Leave aside for now the narrowness of this theory—how it leaves the people of the whole rest of the planet out of consideration. Leave aside its incredibly low sights—really, can we think no higher than the petty improvements offered by the best of what this notion supposedly offers people? Leave aside all that and just consider, right now, how even on its own pitiful terms this theory crashes into the hard rocks of the reality of the Obama presidency.

And yet there is one use of the pendulum metaphor that does strike a political chord. Here we refer to Edgar Allan Poe's classic story "The Pit and the Pendulum." The hero of this story is a victim of the Spanish Inquisition—a centuries-long reign of terror launched by the Catholic Church in Spain in which anyone who was suspected of harboring heretical thoughts (that is, thoughts that differed with Catholic doctrine) was hunted down, tortured, and often killed.
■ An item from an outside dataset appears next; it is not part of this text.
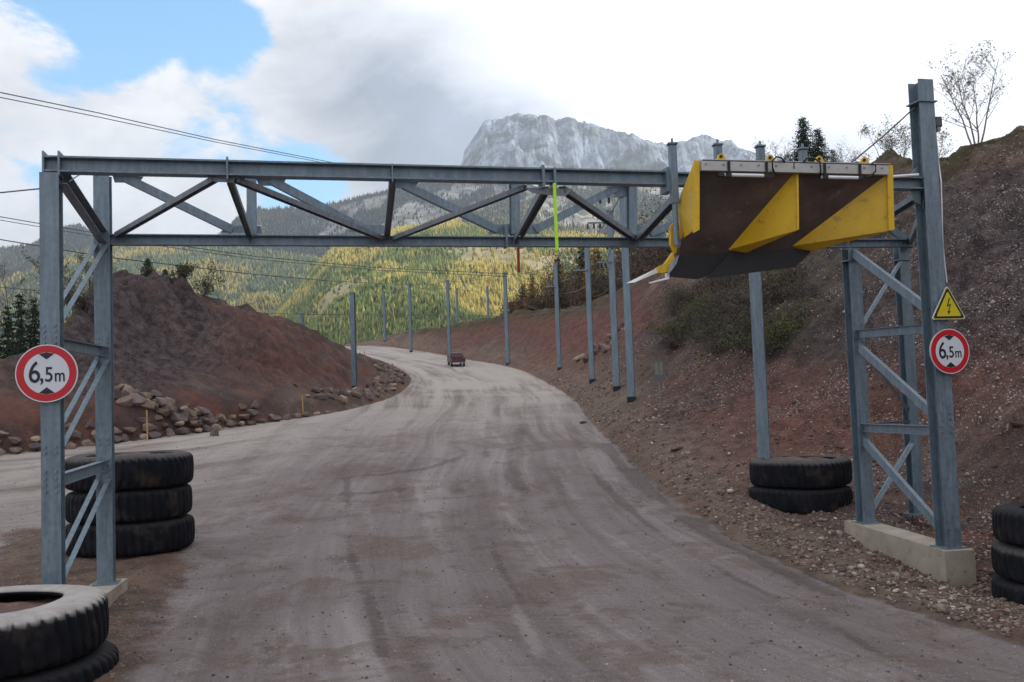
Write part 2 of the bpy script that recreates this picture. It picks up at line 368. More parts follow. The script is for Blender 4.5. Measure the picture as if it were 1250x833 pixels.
# ------------------------------------------------------------------ ground material
def ground_material():
    m, t, b = newmat('quarry_ground'); b.inputs['Roughness'].default_value = 0.92
    b.inputs['Specular IOR Level'].default_value = 0.25
    g = N(t, 'ShaderNodeNewGeometry'); p = g.outputs['Position']
    za = N(t, 'ShaderNodeAttribute', attribute_name='zone'); zs = N(t, 'ShaderNodeSeparateColor'); t.links.new(za.outputs['Color'], zs.inputs[0])
    road, peb, veg = zs.outputs[0], zs.outputs[1], zs.outputs[2]
    ra = N(t, 'ShaderNodeAttribute', attribute_name='rc'); rc = ra.outputs['Vector']
    # bank soil: rust, brown, violet-grey
    nb = noise(t, p, 0.11, 7, 0.62, 0.6); nb2 = noise(t, p, 0.6, 8, 0.65, 0.3); nf = noise(t, p, 7.0, 8, 0.7)
    soil = ramp(t, nb, [(0.36, (0.062, 0.050, 0.052)), (0.44, (0.130, 0.074, 0.056)), (0.51, (0.180, 0.070, 0.044)), (0.58, (0.100, 0.070, 0.062)), (0.68, (0.215, 0.150, 0.115))])
    soil = mixc(t, mapr(t, nb2, 0.38, 0.62), soil, mixc(t, 0.75, soil, (0.045, 0.034, 0.036)))
    soil = mixc(t, mth(t, 'MULTIPLY', mapr(t, nf, 0.5, 0.75), 0.35), soil, (0.25, 0.20, 0.18))
    ga = N(t, 'ShaderNodeAttribute', attribute_name='geo'); gs = N(t, 'ShaderNodeSeparateColor'); t.links.new(ga.outputs['Color'], gs.inputs[0])
    ta = N(t, 'ShaderNodeAttribute', attribute_name='trk'); ts = N(t, 'ShaderNodeSeparateColor'); t.links.new(ta.outputs['Color'], ts.inputs[0])
    rub = noise(t, p, 1.7, 9, 0.72, .2)
    soil = mixc(t, mth(t, 'MULTIPLY', gs.outputs[2], .85), soil, ramp(t, rub, [(.38, (.105, .072, .052)), (.60, (.260, .195, .145))]))
    soil = mixc(t, mth(t, 'MULTIPLY', gs.outputs[1], .85), soil, ramp(t, rub, [(.40, (.085, .032, .024)), (.60, (.215, .085, .058))]))
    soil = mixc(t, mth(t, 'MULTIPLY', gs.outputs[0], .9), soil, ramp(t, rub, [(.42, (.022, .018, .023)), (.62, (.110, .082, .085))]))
    # pebbles in the soil
    vo = N(t, 'ShaderNodeTexVoronoi', feature='F1', inp={'Scale': 10.0, 'Randomness': 1}); t.links.new(p, vo.inputs['Vector'])
    vo2 = N(t, 'ShaderNodeTexVoronoi', feature='F1', inp={'Scale': 26.0, 'Randomness': 1}); t.links.new(p, vo2.inputs['Vector'])
    def pb(v, thr, rad):
        sc = N(t, 'ShaderNodeSeparateColor'); t.links.new(v.outputs['Color'], sc.inputs[0])
        sel = mth(t, 'GREATER_THAN', sc.outputs[0], thr); dd = mth(t, 'LESS_THAN', v.outputs['Distance'], rad)
        return mth(t, 'MULTIPLY', sel, dd), sc.outputs[1]
    a1, b1 = pb(vo, 0.52, 0.36); a2, b2 = pb(vo2, 0.50, 0.38)
    mband = N(t, 'ShaderNodeMapping'); mband.inputs['Rotation'].default_value = (0, R(-38), R(12)); mband.inputs['Scale'].default_value = (.12, .30, 1.0); t.links.new(p, mband.inputs[0])
    patch = mapr(t, noise(t, mband.outputs[0], 0.9, 5, 0.6, .4), 0.44, 0.56, .18, 1)
    pa1 = mth(t, 'MULTIPLY', a1, mth(t, 'MULTIPLY', peb, patch)); pa2 = mth(t, 'MULTIPLY', a2, mth(t, 'MULTIPLY', peb, mapr(t, patch, 0, 1, 0.45, 1)))
    pc = ramp(t, b1, [(0.0, (0.17, 0.13, 0.12)), (0.5, (0.28, 0.235, 0.215)), (1.0, (0.58, 0.53, 0.49))])
    pc2 = ramp(t, b2, [(0.0, (0.14, 0.11, 0.10)), (0.6, (0.27, 0.22, 0.20)), (1.0, (0.50, 0.46, 0.42))])
    soil = mixc(t, pa2, soil, pc2); soil = mixc(t, pa1, soil, pc)
    # dry grass on top
    gr = ramp(t, noise(t, p, 2.0, 6, 0.7), [(0.35, (0.035, 0.035, 0.016)), (0.6, (0.085, 0.070, 0.035)), (0.75, (0.13, 0.105, 0.06))])
    soil = mixc(t, mth(t, 'MULTIPLY', veg, mapr(t, noise(t, p, 0.8, 6, 0.6), 0.35, 0.55)), soil, gr)
    # road: worn pale dust with darker wheel tracks that follow the curve
    rb = N(t, 'ShaderNodeAttribute', attribute_name='rc2'); sw = N(t, 'ShaderNodeSeparateXYZ'); t.links.new(rc, sw.inputs[0])
    rcm = N(t, 'ShaderNodeMix', data_type='VECTOR'); rcm.inputs[0].default_value = 0; t.links.new(rc, rcm.inputs[4]); wbL = N(t, 'ShaderNodeMath', operation='ADD'); t.links.new(sw.outputs[2], wbL.inputs[0]); wbL.inputs[1].default_value = 0
    wob = N(t, 'ShaderNodeTexNoise', inp={'Scale': 0.055, 'Detail': 2.0}); t.links.new(p, wob.inputs['Vector'])
    wv = N(t, 'ShaderNodeVectorMath', operation='MULTIPLY'); t.links.new(wob.outputs['Color'], wv.inputs[0]); wv.inputs[1].default_value = (2.2, 0, 0)
    wa = N(t, 'ShaderNodeVectorMath', operation='ADD'); t.links.new(rcm.outputs[1], wa.inputs[0]); t.links.new(wv.outputs[0], wa.inputs[1]); wob2 = wa.outputs[0]
    def strand(sx_, sy_, z_, det=4, ro=.6, di=.4, src=None):
        mm = N(t, 'ShaderNodeMapping'); mm.inputs['Scale'].default_value = (sx_, sy_, 1); mm.inputs['Location'].default_value = (0, 0, z_); t.links.new(src or wob2, mm.inputs[0]); return noise(t, mm.outputs[0], 1.0, det, ro, di)
    t1 = strand(.55, .022, 0, 5); t2 = strand(2.3, .075, 3, 5, .62, .5); bl = rb.outputs['Vector']; t1 = mixc(t, wbL.outputs[0], t1, strand(.5, .03, 1, 5, src=bl)); t2 = mixc(t, wbL.outputs[0], t2, strand(2.0, .09, 4, 5, .62, .5, src=bl)); t3 = strand(9, .8, 5, 3); t4 = strand(1.5, .03, 9, 2, .5, .2)
    big = noise(t, p, 0.13, 6, 0.6, 0.5)
    s = mth(t, 'ADD', mth(t, 'MULTIPLY', t1, 0.55), mth(t, 'ADD', mth(t, 'MULTIPLY', t2, 0.26), mth(t, 'MULTIPLY', big, 0.34)))
    rcx = ramp(t, s, [(0.40, (0.100, 0.079, 0.078)), (0.51, (0.160, 0.132, 0.129)), (0.59, (0.205, 0.174, 0.171)), (0.72, (0.315, 0.280, 0.274))])
    # ladder-like tyre prints in some of the wheel tracks, clods, damp brown patches
    sb = N(t, 'ShaderNodeSeparateXYZ'); t.links.new(wob2, sb.inputs[0])
    bars = mth(t, 'SINE', mth(t, 'ADD', mth(t, 'MULTIPLY', sb.outputs[1], 22.0), mth(t, 'MULTIPLY', sb.outputs[0], 9.0)))
    pm = mth(t, 'MULTIPLY', mapr(t, t4, 0.50, 0.58), mapr(t, noise(t, p, 0.8, 4, 0.6), 0.40, 0.55))
    prints = mth(t, 'MULTIPLY', mapr(t, bars, -0.2, 0.7), pm)
    rcx = mixc(t, mth(t, 'MULTIPLY', prints, 0.22), rcx, (0.10, 0.078, 0.074))
    rcx = mixc(t, mth(t, 'MULTIPLY', mapr(t, t3, 0.48, 0.7), 0.14), rcx, (0.12, 0.09, 0.085))
    rcx = mixc(t, mth(t, 'MULTIPLY', mapr(t, noise(t, p, 11.0, 7, 0.75), 0.5, 0.75), 0.35), rcx, (0.29, 0.255, 0.24))
    rcx = mixc(t, mth(t, 'MULTIPLY', mapr(t, noise(t, p, 0.42, 9, 0.72, .6), 0.49, 0.60), 0.62), rcx, (0.122, 0.084, 0.066))
    rcx = mixc(t, mth(t, 'MULTIPLY', mapr(t, noise(t, p, 0.9, 9, 0.75, .3), 0.56, 0.64), 0.5), rcx, (0.085, 0.062, 0.054))
    vo3 = N(t, 'ShaderNodeTexVoronoi', feature='F1', inp={'Scale': 42.0, 'Randomness': 1}); t.links.new(p, vo3.inputs['Vector']); a3, b3 = pb(vo3, 0.62, 0.36)
    rcx = mixc(t, mth(t, 'MULTIPLY', a3, 0.55), rcx, ramp(t, b3, [(0.0, (0.07, 0.05, 0.045)), (0.45, (0.20, 0.17, 0.155)), (1.0, (0.50, 0.46, 0.43))]))
    pd = mth(t, 'MULTIPLY', a2, mapr(t, noise(t, p, 1.1, 4, 0.6), 0.46, 0.62, 0, 0.6)); rcx = mixc(t, pd, rcx, pc2)
    rcx = mixc(t, mth(t, 'MULTIPLY', mapr(t, mth(t, 'ADD', ts.outputs[0], mth(t, 'MULTIPLY', mth(t, 'SUBTRACT', noise(t, p, 5.0, 8, .75), .5), 1.5)), .38, .72), .50), rcx, (0.060, 0.044, 0.040))
    rcx = mixc(t, mth(t, 'MULTIPLY', mapr(t, mth(t, 'ADD', ts.outputs[1], mth(t, 'MULTIPLY', mth(t, 'SUBTRACT', noise(t, p, 3.0, 8, .75), .5), 1.5)), .35, .8), .38), rcx, (0.36, 0.33, 0.315))
    # far stretch of the road is covered in paler dust
    sx = N(t, 'ShaderNodeSeparateXYZ'); t.links.new(p, sx.inputs[0])
    dust = mth(t, 'MULTIPLY', mapr(t, mth(t, 'ADD', sx.outputs['Y'], mth(t, 'MULTIPLY', sw.outputs[2], 16.0)), 32, 72), 0.80)
    rcx = mixc(t, dust, rcx, mixc(t, mapr(t, s, 0.45, 0.62), (0.22, 0.185, 0.165), (0.47, 0.425, 0.385)))
    edge = mth(t, 'ADD', road, mth(t, 'MULTIPLY', mth(t, 'SUBTRACT', noise(t, p, 1.3, 6, 0.7), 0.5), 0.9))
    fac = mapr(t, edge, 0.38, 0.62)
    t.links.new(mixc(t, fac, soil, rcx), b.inputs['Base Color'])
    # bump
    hb = mth(t, 'ADD', mth(t, 'MULTIPLY', nf, 0.9), mth(t, 'MULTIPLY', nb2, 1.2))
    hb = mth(t, 'ADD', hb, mth(t, 'MULTIPLY', mth(t, 'ADD', pa1, mth(t, 'MULTIPLY', pa2, 0.5)), 0.8))
    hr = mth(t, 'ADD', mth(t, 'MULTIPLY', t2, 0.8), mth(t, 'ADD', mth(t, 'MULTIPLY', t3, 0.22), mth(t, 'ADD', mth(t, 'MULTIPLY', prints, -0.10), mth(t, 'MULTIPLY', nf, 0.30))))
    hh = mixc(t, fac, hb, hr)
    bp = N(t, 'ShaderNodeBump', inp={'Strength': 1.0, 'Distance': 0.12}); t.links.new(hh, bp.inputs['Height']); t.links.new(bp.outputs[0], b.inputs['Normal'])
    return m
GROUND = ground_material()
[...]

The hero at one point lies in a cell, strapped to a board with only his left hand left free, and surrounded by hungry rats waiting to feast on his corpse. Meanwhile, a weighted pendulum descends toward him. As the pendulum swings to and fro and slowly lowers, he notices the gleam of a sharp steel blade at its end, inexorably moving to slice his chest to ribbons. He strains against the ropes, but death seems certain and he almost gives up hope. At the last minute, however, he hits upon a stratagem: he uses his left hand to rub the grease from a piece of meat onto the sash that bound him to the board. Attracted by the grease, the rats gnaw through the sash and the hero rolls free of the pendulum at the very last minute—and just before an invading army throws open the doors of his cell.
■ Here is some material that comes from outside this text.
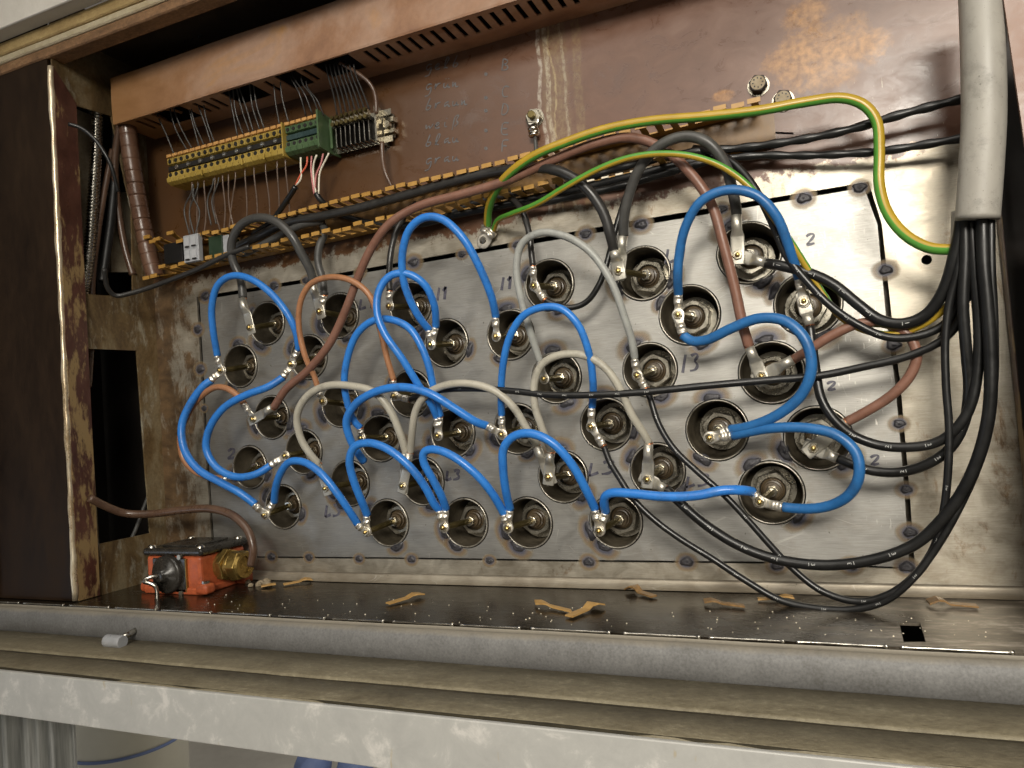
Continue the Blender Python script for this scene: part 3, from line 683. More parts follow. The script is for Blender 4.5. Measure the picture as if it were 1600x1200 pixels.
for a in (('L1', 560, 468, 15, 17), ('/1', 681, 450, 10, 20), ('/1', 781, 434, 11, 20), ('L1', 1038, 390, 20, 24), ('/3', 1063, 555, 15, 28),
          ('L3', 507, 790, 13, 19), ('L3', 696, 736, 12, 16), ('L3', 918, 724, 22, 21), ('L3', 1070, 745, 20, 18), ('2', 1258, 366, 17, 18),
          ('2', 1290, 597, 18, 14), ('2', 1358, 712, 18, 16), ('2', 355, 702, 14, 16)):
    writing(*a, M['ink'], 0.001, 4.0 if a[0] != '2' else 3.6, 0.15, -0.15)
for w_, yy in (('gelb', 96), ('grvn', 127), ('bravn'.replace('v', 'u'), 157), ('weis', 188), ('blau', 214), ('grau', 243)):
    writing(w_, 664, yy - 3, 14, 20, M['ink_grey'], 0.0, 1.8, 0.3, -0.14)
for ch, yy in (('B', 92), ('C', 134), ('D', 162), ('E', 192), ('F', 219)):
    writing(ch, 783, yy, 14, 18, M['ink_grey'], 0.0, 1.8, 0.15, 0)
for yy in (110, 147, 167, 198, 226): writing('o', 756, yy, 11, 12, M['ink_grey'], 0.0, 2.0, 0, 0)
# drawn arrows on the plate and long thin pencil ticks
# ------------------------------------------------------------------ welds
def weld(x=None, y=None, parent=None, r=0.0045, c=None, elong=(1, 1), ang=0.0, tint=2.1, ysurf=0.001):
    c = P(x, y, -ysurf) if c is None else np.array([c[0], ysurf, c[2]])
    ca, sa = math.cos(ang), math.sin(ang)
    V = []; nr, ns = 5, 16
    ph = random.uniform(0, 6)
    for i in range(nr + 1):
        q = i / nr
        for k in range(ns):
            t_ = 2 * math.pi * k / ns
            rr = r * q * (1 + 0.13 * math.sin(3 * t_ + ph) + 0.08 * math.sin(5 * t_ + 2 * ph))
            a, b = rr * math.cos(t_) * elong[0], rr * math.sin(t_) * elong[1]
            hgt = 0.42 * r * math.sqrt(max(0, 1 - q * q)) * (1 + 0.18 * math.sin(9 * q + ph))
            V.append((c[0] + a * ca - b * sa, ysurf - hgt, c[2] + a * sa + b * ca))
    Fc = [(i * ns + k, i * ns + (k + 1) % ns, (i + 1) * ns + (k + 1) % ns, (i + 1) * ns + k) for i in range(nr) for k in range(ns)]
    o = mesh_obj('weld_bead', V, Fc, M['weld'], parent, smooth=True)
    # tint
    V = []; at = []; nr, ns = 12, 40; yy = ysurf - 0.00012 - random.uniform(0, 0.0001)
    for i in range(nr + 1):
        q = i / nr
        for k in range(ns):
            t_ = 2 * math.pi * k / ns; rr = r * tint * q
            a, b = rr * math.cos(t_) * (1 + (elong[0] - 1) * .55), rr * math.sin(t_) * (1 + (elong[1] - 1) * .55)
            V.append((c[0] + a * ca - b * sa, yy, c[2] + a * sa + b * ca)); at.append(q)
    Fc = [(i * ns + k, i * ns + (k + 1) % ns, (i + 1) * ns + (k + 1) % ns, (i + 1) * ns + k) for i in range(nr) for k in range(ns)]
    Va = np.array(V); H2 = np.array(HC)[:, [0, 2]]
    dmin = np.min(np.linalg.norm(Va[:, [0, 2]][:, None, :] - H2[None], axis=2) - np.array([RHS[q] for q in range(36)])[None], axis=1)
    Fc = [f for f in Fc if min(dmin[list(f)]) > 0.0012]
    mesh_obj('heat_tint', V, Fc, M['tint'], o, attr=at)
    return o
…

We won't belabor the point and we won't claim it fits every particular—and we certainly won't claim that Poe had this in mind when he wrote his classic story. But just think about the way in which the pendulum in Poe's story, though it swings back and forth, ultimately has but one destination; about the way in which the ropes that bind the hero keep him paralyzed as the blade hypnotically progresses toward his chest; and about how his freedom depended upon his ability to free himself from those constraints through daring and imagination. If there is anything to draw from the pendulum metaphor in the American political system, it is Poe who came closest.